▶ **REQUIRED WORK**
Copy exactly the lines from the one containing "The Blender Python" to the one containing "b.build('wooden_stairs')", both lines included, and nothing else.

━━━ EXTRACTED ENTRIES

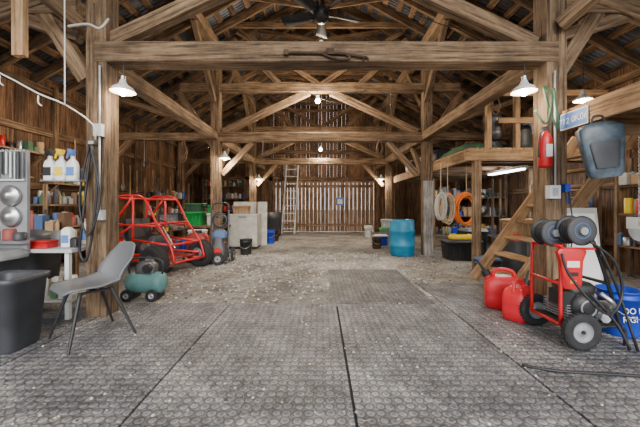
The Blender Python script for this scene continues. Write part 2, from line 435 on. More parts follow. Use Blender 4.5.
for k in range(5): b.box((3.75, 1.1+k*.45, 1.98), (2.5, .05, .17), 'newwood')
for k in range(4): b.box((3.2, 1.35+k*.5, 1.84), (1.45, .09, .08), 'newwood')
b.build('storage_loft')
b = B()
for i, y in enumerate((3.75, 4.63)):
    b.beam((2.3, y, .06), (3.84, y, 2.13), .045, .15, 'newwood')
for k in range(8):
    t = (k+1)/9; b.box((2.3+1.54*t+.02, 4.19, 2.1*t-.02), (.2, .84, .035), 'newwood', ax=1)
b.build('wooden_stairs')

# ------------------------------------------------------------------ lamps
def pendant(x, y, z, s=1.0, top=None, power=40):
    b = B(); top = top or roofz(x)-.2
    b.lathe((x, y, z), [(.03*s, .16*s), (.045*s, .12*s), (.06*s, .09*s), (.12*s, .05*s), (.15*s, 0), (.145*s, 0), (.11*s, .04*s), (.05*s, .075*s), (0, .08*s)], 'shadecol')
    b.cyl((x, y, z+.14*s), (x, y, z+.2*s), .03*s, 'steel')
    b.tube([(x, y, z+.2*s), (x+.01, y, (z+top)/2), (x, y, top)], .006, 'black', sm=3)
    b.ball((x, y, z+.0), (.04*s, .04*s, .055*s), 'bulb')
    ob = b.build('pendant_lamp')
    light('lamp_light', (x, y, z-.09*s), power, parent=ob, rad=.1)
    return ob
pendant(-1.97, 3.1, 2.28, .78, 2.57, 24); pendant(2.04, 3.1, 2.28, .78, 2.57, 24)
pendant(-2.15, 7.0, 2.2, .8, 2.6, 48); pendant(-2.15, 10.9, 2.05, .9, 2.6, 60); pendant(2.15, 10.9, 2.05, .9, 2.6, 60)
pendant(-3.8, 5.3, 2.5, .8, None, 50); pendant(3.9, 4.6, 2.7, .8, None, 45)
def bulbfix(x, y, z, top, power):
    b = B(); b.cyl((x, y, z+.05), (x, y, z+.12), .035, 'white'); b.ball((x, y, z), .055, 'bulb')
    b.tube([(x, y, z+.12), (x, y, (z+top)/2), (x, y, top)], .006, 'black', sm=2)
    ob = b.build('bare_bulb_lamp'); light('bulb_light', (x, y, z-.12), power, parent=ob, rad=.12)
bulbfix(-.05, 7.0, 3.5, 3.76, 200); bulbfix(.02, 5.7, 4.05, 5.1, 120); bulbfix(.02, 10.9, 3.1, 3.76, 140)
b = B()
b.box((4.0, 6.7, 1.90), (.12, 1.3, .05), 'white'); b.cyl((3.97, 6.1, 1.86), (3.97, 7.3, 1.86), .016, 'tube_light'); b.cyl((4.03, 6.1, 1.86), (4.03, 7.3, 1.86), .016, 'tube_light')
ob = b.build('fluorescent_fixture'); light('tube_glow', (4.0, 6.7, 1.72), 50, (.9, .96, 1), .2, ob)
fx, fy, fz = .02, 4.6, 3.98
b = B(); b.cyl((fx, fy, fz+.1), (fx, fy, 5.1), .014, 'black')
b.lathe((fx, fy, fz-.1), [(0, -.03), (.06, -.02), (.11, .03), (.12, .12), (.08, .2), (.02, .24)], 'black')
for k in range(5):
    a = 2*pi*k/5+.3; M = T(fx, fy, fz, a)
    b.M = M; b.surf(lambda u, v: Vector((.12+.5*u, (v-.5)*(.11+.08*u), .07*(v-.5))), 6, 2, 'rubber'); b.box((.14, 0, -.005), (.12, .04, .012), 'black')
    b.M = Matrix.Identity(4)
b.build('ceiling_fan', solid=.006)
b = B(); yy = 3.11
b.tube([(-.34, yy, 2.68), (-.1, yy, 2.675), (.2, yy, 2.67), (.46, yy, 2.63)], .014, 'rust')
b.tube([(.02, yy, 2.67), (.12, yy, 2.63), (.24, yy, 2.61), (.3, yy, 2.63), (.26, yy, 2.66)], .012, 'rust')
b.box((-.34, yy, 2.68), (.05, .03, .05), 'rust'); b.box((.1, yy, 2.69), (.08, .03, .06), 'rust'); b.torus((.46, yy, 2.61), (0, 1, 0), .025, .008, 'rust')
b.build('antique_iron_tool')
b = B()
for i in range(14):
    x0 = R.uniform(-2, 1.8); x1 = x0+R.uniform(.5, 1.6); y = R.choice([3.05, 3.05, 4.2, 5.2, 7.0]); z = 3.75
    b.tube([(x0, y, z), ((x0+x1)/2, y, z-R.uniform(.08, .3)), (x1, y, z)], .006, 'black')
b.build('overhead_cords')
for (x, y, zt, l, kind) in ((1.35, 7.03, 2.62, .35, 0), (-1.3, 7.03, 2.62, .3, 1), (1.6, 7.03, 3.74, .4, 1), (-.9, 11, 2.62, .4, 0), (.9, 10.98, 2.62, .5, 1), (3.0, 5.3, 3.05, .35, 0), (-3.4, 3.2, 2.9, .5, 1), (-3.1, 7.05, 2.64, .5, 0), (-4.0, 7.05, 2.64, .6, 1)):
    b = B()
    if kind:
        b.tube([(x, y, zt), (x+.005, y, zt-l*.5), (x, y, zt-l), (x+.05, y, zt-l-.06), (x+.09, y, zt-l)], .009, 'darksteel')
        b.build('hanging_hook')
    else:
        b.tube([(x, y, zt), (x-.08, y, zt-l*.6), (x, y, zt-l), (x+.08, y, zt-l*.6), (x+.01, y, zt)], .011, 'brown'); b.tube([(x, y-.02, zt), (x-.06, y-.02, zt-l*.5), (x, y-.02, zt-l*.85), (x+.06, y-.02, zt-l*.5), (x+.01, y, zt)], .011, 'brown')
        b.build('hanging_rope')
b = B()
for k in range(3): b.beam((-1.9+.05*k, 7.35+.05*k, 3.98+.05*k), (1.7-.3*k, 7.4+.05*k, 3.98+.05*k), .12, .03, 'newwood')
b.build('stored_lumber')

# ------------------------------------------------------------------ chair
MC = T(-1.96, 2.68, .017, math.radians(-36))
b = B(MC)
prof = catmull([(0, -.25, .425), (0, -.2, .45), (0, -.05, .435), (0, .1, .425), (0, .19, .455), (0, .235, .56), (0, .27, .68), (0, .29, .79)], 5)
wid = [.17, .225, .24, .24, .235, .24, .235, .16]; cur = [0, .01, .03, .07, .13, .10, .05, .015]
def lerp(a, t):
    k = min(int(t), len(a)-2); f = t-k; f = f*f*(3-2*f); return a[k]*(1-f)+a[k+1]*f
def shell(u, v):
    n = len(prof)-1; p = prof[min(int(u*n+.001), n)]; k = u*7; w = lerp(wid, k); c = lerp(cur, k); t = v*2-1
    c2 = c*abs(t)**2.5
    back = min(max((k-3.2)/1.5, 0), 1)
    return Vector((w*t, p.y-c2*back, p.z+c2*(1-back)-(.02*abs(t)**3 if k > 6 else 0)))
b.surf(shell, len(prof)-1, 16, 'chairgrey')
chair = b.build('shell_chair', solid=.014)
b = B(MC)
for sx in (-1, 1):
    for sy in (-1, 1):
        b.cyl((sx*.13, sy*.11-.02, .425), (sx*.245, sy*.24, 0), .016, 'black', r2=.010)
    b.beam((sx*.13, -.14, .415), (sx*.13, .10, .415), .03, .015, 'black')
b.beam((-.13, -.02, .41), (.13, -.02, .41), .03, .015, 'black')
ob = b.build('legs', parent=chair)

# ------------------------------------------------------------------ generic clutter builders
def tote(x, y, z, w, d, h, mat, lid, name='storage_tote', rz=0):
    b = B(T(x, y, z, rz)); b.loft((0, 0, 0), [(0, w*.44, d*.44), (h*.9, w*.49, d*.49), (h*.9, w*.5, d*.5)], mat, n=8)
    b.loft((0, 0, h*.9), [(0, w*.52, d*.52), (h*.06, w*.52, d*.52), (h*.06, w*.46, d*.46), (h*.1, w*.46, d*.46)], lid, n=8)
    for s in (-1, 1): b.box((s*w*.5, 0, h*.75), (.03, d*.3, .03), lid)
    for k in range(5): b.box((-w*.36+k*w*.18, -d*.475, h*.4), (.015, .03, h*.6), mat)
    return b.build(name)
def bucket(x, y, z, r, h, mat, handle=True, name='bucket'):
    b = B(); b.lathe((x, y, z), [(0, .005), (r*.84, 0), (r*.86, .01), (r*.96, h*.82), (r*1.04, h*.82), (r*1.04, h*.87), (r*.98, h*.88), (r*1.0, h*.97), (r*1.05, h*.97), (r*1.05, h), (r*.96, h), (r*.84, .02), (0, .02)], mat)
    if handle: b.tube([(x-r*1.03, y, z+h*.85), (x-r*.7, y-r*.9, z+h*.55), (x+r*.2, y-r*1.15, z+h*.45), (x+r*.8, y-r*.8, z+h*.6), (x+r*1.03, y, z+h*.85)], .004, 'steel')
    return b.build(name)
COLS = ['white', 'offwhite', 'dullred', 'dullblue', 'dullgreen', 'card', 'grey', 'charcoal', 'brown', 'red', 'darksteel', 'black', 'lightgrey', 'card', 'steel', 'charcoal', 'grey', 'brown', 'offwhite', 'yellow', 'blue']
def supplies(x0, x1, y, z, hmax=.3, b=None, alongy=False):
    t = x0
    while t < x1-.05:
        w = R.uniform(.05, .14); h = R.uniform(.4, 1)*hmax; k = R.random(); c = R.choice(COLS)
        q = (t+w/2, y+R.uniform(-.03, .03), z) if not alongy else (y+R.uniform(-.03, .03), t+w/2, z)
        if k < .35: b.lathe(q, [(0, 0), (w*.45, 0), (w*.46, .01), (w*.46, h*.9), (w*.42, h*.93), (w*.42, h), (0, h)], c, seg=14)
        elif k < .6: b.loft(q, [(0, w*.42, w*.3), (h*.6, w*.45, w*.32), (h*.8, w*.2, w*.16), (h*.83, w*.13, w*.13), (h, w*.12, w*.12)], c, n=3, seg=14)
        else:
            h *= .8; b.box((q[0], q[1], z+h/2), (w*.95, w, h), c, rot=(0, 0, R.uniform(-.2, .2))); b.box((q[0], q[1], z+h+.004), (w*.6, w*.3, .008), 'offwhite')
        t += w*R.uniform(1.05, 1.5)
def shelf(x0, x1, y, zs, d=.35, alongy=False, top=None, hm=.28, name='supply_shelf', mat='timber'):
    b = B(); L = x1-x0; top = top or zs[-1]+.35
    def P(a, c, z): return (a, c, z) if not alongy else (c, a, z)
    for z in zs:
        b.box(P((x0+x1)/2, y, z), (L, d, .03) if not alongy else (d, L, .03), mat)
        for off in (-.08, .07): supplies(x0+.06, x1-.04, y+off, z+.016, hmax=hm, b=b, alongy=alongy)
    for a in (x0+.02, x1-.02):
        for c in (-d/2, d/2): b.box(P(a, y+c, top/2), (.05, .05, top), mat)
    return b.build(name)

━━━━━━
━━━ EXTRACTED ENTRIES

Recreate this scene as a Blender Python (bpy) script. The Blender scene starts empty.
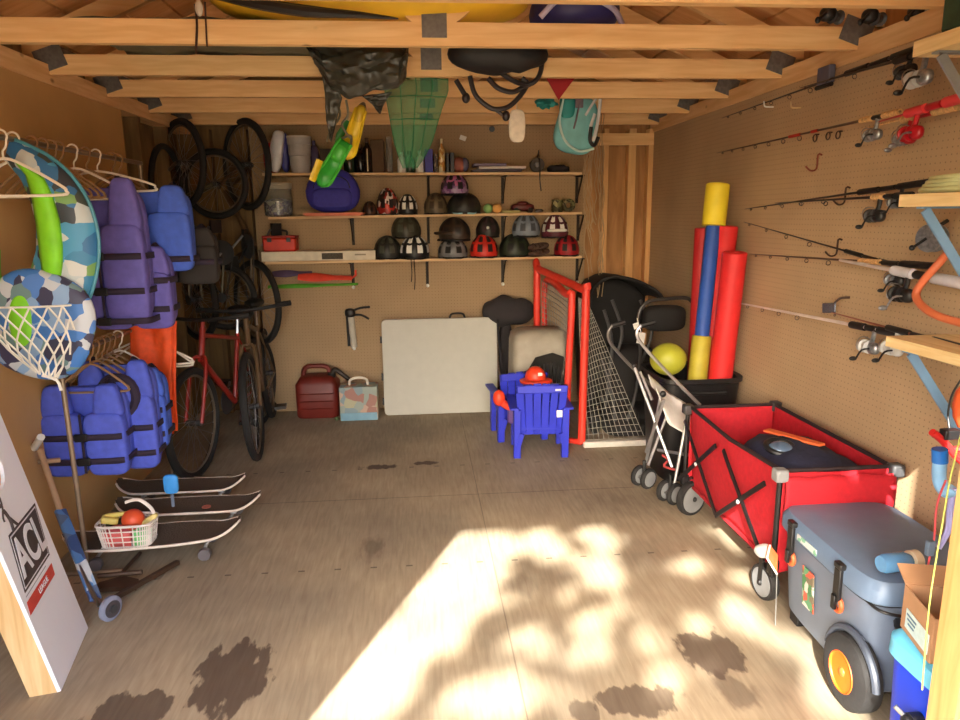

━━━━━━

▶ **THE RESPONSE**
The Blender Python script for this scene continues. Write part 2, from line 435 on. More parts follow. Use Blender 4.5.
for k in range(5): b.box((3.75, 1.1+k*.45, 1.98), (2.5, .05, .17), 'newwood')
for k in range(4): b.box((3.2, 1.35+k*.5, 1.84), (1.45, .09, .08), 'newwood')
b.build('storage_loft')
b = B()
for i, y in enumerate((3.75, 4.63)):
    b.beam((2.3, y, .06), (3.84, y, 2.13), .045, .15, 'newwood')
for k in range(8):
    t = (k+1)/9; b.box((2.3+1.54*t+.02, 4.19, 2.1*t-.02), (.2, .84, .035), 'newwood', ax=1)
b.build('wooden_stairs')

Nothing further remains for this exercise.